#### [Problem description]
Would you print the material exactly, starting at its first line and ending at the line holding "PI = math.pi"?

#### [Data]
+ + + + + + +

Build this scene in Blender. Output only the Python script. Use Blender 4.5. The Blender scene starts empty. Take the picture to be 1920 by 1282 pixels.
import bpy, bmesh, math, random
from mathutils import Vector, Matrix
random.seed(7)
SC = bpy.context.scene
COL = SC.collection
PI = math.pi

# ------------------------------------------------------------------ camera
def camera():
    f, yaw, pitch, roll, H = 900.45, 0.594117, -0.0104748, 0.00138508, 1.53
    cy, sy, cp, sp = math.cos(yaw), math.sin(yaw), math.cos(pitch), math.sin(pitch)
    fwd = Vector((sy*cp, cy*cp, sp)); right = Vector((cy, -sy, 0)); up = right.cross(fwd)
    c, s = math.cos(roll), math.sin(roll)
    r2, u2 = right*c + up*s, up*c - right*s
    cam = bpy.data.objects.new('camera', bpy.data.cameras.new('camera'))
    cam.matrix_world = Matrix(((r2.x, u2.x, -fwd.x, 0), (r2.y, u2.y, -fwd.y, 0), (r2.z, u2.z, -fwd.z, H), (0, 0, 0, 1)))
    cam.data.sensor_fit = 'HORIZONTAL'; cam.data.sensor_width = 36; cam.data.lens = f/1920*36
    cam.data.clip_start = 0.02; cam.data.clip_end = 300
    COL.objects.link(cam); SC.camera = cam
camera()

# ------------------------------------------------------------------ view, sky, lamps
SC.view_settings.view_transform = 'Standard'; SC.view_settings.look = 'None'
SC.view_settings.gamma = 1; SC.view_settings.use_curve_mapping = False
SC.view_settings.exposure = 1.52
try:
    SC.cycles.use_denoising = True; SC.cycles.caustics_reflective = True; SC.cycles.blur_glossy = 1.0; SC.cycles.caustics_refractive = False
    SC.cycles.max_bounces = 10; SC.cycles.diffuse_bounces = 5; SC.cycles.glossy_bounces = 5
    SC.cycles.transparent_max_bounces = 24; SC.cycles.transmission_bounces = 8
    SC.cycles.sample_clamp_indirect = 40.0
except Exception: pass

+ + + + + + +

#### [Task response]
Build this scene in Blender. Output only the Python script. Use Blender 4.5. The Blender scene starts empty. Take the picture to be 1920 by 1282 pixels.
import bpy, bmesh, math, random
from mathutils import Vector, Matrix
random.seed(7)
SC = bpy.context.scene
COL = SC.collection
PI = math.pi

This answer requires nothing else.